How might we better use this data to communicate the urban heat challenges of Parramatta, and how might we improve on this in Parramatta LGA during summer?

Eligibility: Use the Parramatta Temperature Dataset

Our visualisations predict the amount of power required by air conditioners in the local goverment area of Parramatta.

We used the Parramatta temperature data set to determine how the maximum temperature changed everyday and combined this with the energy cost of running the air conditioner at 35C to calculate the energy cost when running at the maximum temperature per day. We then used the census data to determine how many households there are in each of suburbs where the data was reported from to calculate total energy expenditure by air conditioners per hour for all suburbs.

Another dataset that was used showed the amount of hours spent by each household per year either cooling or heating the house. Since the data we received was from January, we only looked at the cooling hours to determine how long a household would spend cooling their house per day.

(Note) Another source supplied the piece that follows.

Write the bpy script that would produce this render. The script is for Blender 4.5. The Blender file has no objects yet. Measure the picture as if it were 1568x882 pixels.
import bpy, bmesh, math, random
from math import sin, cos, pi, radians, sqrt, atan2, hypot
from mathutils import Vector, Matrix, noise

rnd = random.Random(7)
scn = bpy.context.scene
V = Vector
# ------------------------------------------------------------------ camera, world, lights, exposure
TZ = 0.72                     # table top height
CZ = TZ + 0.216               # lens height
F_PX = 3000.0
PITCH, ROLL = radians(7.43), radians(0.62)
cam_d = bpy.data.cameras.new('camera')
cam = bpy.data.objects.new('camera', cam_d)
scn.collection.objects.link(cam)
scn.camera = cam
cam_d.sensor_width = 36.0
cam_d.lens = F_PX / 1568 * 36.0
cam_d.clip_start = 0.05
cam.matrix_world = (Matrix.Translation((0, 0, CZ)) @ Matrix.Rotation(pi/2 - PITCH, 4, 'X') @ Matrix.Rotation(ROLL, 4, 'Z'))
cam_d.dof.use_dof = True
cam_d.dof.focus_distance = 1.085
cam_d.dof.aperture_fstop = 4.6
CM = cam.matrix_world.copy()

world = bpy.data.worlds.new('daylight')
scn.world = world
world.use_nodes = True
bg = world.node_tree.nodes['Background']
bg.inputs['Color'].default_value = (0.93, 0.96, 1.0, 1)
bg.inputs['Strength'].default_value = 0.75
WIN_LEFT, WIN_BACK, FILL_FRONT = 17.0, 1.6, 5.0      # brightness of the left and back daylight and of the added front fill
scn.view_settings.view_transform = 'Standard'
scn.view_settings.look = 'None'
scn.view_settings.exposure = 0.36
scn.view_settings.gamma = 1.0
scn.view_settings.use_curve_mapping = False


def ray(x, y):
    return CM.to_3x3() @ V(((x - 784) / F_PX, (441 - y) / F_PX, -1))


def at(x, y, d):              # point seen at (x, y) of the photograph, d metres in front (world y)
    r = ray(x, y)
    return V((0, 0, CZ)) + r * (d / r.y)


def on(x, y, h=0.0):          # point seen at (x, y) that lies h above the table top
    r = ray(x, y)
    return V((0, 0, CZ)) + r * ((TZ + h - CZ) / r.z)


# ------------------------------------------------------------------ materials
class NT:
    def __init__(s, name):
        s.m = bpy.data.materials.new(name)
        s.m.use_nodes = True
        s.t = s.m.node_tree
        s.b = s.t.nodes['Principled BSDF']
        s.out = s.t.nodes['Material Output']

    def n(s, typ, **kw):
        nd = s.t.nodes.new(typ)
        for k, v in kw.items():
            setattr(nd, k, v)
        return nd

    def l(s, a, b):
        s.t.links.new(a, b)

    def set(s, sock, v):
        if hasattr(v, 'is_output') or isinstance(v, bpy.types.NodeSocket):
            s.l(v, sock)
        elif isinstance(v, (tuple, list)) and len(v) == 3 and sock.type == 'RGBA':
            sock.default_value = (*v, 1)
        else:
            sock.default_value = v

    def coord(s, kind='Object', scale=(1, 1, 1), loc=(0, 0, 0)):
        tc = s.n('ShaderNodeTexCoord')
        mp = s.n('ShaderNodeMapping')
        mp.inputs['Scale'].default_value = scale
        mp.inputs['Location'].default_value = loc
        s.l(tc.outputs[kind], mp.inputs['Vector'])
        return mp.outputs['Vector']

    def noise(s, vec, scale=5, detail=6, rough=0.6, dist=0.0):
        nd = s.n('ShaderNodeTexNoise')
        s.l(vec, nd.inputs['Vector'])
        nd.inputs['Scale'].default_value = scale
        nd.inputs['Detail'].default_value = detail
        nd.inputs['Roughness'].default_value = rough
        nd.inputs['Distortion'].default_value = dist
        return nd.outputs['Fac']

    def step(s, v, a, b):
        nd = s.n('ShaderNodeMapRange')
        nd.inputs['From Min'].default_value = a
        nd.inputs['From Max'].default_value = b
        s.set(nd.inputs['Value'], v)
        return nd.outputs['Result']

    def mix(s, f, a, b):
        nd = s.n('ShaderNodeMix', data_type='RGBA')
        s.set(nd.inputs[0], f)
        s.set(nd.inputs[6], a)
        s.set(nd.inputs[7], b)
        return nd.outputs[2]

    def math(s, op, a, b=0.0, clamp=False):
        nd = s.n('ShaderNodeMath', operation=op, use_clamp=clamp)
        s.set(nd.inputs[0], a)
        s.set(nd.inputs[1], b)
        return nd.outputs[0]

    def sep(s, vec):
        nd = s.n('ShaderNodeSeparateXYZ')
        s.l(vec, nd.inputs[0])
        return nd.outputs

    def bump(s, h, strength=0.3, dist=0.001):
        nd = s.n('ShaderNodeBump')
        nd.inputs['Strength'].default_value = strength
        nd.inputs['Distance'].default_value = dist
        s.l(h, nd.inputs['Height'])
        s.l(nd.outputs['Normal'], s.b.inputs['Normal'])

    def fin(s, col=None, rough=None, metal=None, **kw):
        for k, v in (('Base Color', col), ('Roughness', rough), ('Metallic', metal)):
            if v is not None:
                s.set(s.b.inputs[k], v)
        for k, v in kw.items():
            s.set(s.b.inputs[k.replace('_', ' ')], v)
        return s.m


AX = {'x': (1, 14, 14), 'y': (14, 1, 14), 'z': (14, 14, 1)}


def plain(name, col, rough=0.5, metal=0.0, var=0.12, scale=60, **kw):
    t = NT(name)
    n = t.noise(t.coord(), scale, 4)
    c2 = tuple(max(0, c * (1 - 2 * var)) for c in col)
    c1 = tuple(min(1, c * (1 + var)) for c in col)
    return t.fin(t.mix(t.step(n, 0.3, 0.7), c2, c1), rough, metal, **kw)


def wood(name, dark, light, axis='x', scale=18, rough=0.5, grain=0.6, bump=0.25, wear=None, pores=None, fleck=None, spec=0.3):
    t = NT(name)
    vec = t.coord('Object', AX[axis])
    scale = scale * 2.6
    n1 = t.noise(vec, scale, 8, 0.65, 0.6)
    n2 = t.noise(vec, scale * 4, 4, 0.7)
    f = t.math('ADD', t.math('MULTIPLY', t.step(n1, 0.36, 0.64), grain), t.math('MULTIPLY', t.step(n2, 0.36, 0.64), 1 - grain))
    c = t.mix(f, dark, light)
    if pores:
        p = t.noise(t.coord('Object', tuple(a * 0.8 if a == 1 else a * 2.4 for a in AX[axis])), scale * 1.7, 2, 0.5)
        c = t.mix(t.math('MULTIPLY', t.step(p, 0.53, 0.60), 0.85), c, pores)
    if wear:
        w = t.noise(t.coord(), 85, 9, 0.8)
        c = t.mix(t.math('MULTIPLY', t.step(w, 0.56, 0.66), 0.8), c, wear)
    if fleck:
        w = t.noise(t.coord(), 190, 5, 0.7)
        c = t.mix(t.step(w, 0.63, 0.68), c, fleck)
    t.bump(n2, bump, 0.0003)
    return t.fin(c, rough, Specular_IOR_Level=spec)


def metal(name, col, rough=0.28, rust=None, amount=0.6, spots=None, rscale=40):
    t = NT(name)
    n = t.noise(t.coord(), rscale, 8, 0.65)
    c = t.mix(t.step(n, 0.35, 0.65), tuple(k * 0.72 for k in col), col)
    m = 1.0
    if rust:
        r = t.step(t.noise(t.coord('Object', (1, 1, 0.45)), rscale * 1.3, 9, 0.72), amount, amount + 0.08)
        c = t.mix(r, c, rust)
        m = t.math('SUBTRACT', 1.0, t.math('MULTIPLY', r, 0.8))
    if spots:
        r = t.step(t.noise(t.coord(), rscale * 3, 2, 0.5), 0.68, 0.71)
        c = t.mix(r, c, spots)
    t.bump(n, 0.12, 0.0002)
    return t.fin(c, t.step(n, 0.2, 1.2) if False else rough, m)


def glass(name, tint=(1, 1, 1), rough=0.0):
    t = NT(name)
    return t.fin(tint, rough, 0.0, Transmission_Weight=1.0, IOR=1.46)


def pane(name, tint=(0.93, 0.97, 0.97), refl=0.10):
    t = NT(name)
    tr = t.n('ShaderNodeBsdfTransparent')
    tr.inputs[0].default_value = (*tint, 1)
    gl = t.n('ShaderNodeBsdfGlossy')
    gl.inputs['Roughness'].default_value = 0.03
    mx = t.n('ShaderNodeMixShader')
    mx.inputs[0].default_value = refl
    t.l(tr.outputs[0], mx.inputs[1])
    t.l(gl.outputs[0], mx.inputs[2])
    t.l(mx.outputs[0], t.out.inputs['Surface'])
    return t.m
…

This led to much better energy prediction results.

One use case of this data would be to determine how much extra power would need to be inserted into the grid on days where the temperature is very high.

To determine how much extra power would be required to be inserted, the energy company could calculate the amount of power used on a day where air conditioners would not be used as much (on a relatively cool day) and then use our data to predict how much power exactly they would need to supply on a hot day. Then they would be able to predict how much more power they would need to inject in the grid on hot days.

Another usecase would be for power companies to reduce the price per unit of power supplied when it is in demand which would convince more people to leave the air conditioning on for longer. This could potentially lead to better revenues.

If we were to develop this product in the future, we would look at data with more specific daily results such as average amount of hours spent running the air conditioner per day rather than per year. This would allow us to cater our results to different parts of the year where temperatures can vary a lot. We would also combine data from the Bureau of Meteorology to expand our predictions to various locations around the country, especially rural areas as they would be unlikely to have air conditioners.